▼

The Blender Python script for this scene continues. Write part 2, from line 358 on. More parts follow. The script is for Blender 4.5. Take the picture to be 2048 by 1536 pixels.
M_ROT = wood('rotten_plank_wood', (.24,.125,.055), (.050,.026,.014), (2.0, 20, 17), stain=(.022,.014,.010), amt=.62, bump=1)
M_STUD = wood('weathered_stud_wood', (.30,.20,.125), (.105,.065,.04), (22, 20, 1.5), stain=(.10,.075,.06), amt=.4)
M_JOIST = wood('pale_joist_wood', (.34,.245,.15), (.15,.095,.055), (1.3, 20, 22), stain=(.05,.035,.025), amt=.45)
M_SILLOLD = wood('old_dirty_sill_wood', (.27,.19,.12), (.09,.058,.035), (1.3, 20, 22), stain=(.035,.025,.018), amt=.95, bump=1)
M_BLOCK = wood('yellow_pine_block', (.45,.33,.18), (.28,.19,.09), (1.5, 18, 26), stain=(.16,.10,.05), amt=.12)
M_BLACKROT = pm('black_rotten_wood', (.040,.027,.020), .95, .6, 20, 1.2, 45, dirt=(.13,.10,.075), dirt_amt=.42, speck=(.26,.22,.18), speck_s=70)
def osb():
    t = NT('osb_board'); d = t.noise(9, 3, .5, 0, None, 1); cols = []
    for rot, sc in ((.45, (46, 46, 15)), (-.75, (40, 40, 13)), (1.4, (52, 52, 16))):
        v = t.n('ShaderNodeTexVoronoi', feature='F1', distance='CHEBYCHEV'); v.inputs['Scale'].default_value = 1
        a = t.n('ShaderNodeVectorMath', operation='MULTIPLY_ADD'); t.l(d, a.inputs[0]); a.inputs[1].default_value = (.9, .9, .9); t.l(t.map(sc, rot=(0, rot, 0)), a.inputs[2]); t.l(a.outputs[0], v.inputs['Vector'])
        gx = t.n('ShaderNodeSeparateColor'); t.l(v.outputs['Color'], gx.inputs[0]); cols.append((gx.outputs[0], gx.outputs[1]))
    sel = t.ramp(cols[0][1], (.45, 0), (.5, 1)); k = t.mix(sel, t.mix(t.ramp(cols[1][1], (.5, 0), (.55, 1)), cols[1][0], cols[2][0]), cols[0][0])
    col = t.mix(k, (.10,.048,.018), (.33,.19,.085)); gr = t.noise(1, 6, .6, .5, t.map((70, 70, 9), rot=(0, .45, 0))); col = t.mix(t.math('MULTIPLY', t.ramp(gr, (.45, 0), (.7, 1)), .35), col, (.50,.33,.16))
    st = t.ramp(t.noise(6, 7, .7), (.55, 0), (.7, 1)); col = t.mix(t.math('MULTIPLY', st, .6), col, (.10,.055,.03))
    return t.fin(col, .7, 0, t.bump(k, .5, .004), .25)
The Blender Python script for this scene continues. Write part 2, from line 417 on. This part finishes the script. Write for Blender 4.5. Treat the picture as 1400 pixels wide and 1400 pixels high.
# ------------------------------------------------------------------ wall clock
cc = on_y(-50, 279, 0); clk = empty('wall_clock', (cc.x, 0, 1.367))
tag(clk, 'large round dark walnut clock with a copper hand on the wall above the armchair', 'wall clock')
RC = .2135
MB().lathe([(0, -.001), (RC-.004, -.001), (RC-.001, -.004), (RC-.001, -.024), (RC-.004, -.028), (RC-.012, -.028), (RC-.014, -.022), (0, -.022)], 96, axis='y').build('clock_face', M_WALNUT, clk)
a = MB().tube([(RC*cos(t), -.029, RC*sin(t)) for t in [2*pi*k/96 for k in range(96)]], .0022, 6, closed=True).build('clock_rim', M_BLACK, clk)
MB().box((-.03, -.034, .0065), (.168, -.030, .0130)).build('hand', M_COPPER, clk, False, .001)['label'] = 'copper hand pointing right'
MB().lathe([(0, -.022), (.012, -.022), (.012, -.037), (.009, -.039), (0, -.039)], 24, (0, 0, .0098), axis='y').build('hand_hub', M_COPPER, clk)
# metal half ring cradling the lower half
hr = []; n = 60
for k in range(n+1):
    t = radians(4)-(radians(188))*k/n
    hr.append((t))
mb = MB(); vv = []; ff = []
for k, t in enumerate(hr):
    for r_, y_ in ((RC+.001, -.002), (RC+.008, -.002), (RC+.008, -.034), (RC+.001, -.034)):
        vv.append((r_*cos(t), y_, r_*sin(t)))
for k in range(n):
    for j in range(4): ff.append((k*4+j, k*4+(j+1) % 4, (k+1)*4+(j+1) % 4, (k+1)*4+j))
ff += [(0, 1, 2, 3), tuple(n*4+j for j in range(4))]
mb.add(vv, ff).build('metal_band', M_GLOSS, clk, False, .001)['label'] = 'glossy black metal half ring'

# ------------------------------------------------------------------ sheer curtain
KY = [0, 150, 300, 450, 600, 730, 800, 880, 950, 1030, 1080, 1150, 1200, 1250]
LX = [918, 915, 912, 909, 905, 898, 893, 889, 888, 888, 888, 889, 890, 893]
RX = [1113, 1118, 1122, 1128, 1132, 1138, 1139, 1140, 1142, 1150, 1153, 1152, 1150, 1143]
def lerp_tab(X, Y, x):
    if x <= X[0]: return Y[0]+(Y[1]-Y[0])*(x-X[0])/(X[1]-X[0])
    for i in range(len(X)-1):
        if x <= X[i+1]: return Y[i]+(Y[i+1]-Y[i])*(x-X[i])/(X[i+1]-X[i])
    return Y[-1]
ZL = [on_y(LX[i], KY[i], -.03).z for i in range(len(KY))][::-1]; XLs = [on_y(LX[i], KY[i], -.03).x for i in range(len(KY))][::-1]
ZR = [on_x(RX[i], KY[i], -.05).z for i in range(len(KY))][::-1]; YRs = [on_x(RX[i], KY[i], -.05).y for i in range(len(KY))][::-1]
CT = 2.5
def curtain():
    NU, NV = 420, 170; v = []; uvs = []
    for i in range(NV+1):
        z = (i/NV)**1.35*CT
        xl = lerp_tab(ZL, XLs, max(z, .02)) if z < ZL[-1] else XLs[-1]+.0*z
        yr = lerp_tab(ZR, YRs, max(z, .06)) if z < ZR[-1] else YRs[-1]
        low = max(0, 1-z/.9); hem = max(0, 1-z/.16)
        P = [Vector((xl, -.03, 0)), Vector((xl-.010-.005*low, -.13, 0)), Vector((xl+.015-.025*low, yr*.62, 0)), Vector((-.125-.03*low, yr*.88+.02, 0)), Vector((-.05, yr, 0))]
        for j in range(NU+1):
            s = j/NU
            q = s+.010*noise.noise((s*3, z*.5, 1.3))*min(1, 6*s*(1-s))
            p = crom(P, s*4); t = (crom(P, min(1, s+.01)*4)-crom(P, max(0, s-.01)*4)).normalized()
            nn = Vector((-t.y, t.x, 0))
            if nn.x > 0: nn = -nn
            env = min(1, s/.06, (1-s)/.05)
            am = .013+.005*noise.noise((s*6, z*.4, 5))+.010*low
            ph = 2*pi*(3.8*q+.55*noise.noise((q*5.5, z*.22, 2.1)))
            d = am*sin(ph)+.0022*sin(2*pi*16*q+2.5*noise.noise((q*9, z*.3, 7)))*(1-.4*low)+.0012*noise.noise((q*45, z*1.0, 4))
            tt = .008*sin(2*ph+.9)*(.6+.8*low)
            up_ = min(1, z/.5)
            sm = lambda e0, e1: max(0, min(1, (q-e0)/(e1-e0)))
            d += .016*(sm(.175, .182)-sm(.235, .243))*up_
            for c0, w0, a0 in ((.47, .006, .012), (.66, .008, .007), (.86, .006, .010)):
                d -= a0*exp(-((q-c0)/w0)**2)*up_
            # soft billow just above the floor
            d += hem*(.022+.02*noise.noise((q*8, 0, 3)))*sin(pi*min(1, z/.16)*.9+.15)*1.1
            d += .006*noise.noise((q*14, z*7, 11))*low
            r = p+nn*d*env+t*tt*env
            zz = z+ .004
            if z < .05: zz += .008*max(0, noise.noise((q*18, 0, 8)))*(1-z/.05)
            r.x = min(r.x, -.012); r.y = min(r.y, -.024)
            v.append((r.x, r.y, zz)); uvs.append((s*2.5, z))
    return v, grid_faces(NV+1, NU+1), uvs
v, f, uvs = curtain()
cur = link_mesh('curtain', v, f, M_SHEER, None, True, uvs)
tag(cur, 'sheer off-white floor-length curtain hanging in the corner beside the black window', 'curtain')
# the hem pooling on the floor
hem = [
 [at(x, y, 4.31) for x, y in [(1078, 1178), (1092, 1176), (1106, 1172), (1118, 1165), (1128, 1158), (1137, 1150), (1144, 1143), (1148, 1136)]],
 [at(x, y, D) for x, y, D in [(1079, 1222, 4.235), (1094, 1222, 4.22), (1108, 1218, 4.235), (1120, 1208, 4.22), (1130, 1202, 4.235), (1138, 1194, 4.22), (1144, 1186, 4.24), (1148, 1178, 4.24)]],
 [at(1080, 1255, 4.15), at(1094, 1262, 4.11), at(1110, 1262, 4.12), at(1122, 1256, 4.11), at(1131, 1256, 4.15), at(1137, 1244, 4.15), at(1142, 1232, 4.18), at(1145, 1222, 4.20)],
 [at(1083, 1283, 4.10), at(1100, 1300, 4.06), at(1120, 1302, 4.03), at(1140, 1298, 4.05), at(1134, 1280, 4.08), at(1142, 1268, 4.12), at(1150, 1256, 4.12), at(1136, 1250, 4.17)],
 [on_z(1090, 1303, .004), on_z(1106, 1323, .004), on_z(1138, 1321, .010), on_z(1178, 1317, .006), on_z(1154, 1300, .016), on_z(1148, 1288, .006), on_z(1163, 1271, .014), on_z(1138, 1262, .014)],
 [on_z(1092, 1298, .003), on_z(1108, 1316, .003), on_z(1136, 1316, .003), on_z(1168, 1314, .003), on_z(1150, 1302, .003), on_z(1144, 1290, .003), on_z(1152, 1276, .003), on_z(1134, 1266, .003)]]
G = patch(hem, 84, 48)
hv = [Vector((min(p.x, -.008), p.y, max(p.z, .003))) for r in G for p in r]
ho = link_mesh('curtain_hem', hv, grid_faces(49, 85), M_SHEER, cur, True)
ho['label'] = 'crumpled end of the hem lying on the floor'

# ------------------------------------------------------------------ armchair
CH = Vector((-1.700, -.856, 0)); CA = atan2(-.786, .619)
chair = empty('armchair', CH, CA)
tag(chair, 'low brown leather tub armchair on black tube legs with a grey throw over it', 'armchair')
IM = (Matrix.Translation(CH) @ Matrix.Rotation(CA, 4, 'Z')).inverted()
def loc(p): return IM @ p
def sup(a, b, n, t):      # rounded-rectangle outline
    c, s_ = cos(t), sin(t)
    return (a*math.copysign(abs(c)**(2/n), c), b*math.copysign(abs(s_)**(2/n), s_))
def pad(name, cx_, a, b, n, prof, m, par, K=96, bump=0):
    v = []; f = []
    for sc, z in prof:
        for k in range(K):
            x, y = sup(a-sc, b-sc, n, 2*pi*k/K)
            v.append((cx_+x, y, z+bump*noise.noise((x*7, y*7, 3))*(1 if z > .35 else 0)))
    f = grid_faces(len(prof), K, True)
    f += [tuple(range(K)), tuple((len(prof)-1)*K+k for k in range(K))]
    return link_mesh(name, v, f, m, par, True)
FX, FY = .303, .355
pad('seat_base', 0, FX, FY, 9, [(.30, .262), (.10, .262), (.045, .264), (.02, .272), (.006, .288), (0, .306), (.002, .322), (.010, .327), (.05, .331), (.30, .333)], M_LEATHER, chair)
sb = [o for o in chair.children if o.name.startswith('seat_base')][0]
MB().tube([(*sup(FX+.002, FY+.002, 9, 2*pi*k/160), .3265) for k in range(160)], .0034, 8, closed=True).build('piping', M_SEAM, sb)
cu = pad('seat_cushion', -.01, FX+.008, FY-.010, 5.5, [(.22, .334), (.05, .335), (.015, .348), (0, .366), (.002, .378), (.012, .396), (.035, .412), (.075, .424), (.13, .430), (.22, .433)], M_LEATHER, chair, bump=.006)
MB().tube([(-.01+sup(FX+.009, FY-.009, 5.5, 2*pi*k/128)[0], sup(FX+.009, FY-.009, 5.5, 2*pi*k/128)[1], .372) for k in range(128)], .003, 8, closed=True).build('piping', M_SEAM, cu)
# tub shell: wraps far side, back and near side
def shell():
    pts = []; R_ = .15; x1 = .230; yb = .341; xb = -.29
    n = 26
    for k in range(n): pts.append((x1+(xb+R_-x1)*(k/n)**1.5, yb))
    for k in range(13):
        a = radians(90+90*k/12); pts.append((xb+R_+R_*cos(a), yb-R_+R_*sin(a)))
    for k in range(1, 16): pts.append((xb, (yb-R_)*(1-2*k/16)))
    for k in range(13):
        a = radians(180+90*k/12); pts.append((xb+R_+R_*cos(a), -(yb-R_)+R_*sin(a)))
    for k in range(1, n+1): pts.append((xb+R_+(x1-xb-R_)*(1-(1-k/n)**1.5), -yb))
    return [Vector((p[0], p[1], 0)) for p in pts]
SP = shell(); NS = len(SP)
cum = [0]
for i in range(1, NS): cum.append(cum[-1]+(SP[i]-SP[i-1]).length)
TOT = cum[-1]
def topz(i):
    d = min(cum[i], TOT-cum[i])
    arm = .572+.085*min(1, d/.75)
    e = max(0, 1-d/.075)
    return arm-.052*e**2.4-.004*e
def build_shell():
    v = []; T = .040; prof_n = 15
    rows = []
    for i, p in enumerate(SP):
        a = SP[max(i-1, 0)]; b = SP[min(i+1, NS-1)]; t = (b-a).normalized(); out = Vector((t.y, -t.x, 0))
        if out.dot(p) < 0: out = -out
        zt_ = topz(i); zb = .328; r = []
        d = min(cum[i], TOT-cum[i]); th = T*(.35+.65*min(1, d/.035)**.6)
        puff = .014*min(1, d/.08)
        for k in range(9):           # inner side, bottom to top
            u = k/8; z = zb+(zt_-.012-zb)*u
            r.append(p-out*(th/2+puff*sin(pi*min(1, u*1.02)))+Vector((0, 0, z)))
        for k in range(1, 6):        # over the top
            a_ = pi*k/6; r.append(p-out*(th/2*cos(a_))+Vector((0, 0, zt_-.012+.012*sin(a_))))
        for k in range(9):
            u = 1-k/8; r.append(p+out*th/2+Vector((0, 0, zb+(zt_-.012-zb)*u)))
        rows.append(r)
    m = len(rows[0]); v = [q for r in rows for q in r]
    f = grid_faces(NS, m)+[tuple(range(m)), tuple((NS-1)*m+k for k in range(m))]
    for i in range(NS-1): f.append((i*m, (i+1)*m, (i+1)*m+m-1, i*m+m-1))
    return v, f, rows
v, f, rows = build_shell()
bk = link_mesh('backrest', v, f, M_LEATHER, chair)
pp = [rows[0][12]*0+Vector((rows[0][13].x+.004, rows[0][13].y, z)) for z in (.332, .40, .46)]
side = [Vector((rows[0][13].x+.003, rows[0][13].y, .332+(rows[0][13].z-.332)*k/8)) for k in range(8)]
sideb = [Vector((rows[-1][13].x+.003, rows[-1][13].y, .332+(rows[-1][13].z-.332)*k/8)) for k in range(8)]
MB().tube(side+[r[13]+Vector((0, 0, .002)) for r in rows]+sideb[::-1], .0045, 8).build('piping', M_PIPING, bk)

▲

▶ [Description of the task] Without changing anything, quote the lines from the top of the data to the line that contains "return t.fin(col, .7, 0, t.bump(k, .5, .004), .25)", including that line.

▶ [Answer to the problem]
The Blender Python script for this scene continues. Write part 2, from line 358 on. More parts follow. The script is for Blender 4.5. Take the picture to be 2048 by 1536 pixels.
M_ROT = wood('rotten_plank_wood', (.24,.125,.055), (.050,.026,.014), (2.0, 20, 17), stain=(.022,.014,.010), amt=.62, bump=1)
M_STUD = wood('weathered_stud_wood', (.30,.20,.125), (.105,.065,.04), (22, 20, 1.5), stain=(.10,.075,.06), amt=.4)
M_JOIST = wood('pale_joist_wood', (.34,.245,.15), (.15,.095,.055), (1.3, 20, 22), stain=(.05,.035,.025), amt=.45)
M_SILLOLD = wood('old_dirty_sill_wood', (.27,.19,.12), (.09,.058,.035), (1.3, 20, 22), stain=(.035,.025,.018), amt=.95, bump=1)
M_BLOCK = wood('yellow_pine_block', (.45,.33,.18), (.28,.19,.09), (1.5, 18, 26), stain=(.16,.10,.05), amt=.12)
M_BLACKROT = pm('black_rotten_wood', (.040,.027,.020), .95, .6, 20, 1.2, 45, dirt=(.13,.10,.075), dirt_amt=.42, speck=(.26,.22,.18), speck_s=70)
def osb():
    t = NT('osb_board'); d = t.noise(9, 3, .5, 0, None, 1); cols = []
    for rot, sc in ((.45, (46, 46, 15)), (-.75, (40, 40, 13)), (1.4, (52, 52, 16))):
        v = t.n('ShaderNodeTexVoronoi', feature='F1', distance='CHEBYCHEV'); v.inputs['Scale'].default_value = 1
        a = t.n('ShaderNodeVectorMath', operation='MULTIPLY_ADD'); t.l(d, a.inputs[0]); a.inputs[1].default_value = (.9, .9, .9); t.l(t.map(sc, rot=(0, rot, 0)), a.inputs[2]); t.l(a.outputs[0], v.inputs['Vector'])
        gx = t.n('ShaderNodeSeparateColor'); t.l(v.outputs['Color'], gx.inputs[0]); cols.append((gx.outputs[0], gx.outputs[1]))
    sel = t.ramp(cols[0][1], (.45, 0), (.5, 1)); k = t.mix(sel, t.mix(t.ramp(cols[1][1], (.5, 0), (.55, 1)), cols[1][0], cols[2][0]), cols[0][0])
    col = t.mix(k, (.10,.048,.018), (.33,.19,.085)); gr = t.noise(1, 6, .6, .5, t.map((70, 70, 9), rot=(0, .45, 0))); col = t.mix(t.math('MULTIPLY', t.ramp(gr, (.45, 0), (.7, 1)), .35), col, (.50,.33,.16))
    st = t.ramp(t.noise(6, 7, .7), (.55, 0), (.7, 1)); col = t.mix(t.math('MULTIPLY', st, .6), col, (.10,.055,.03))
    return t.fin(col, .7, 0, t.bump(k, .5, .004), .25)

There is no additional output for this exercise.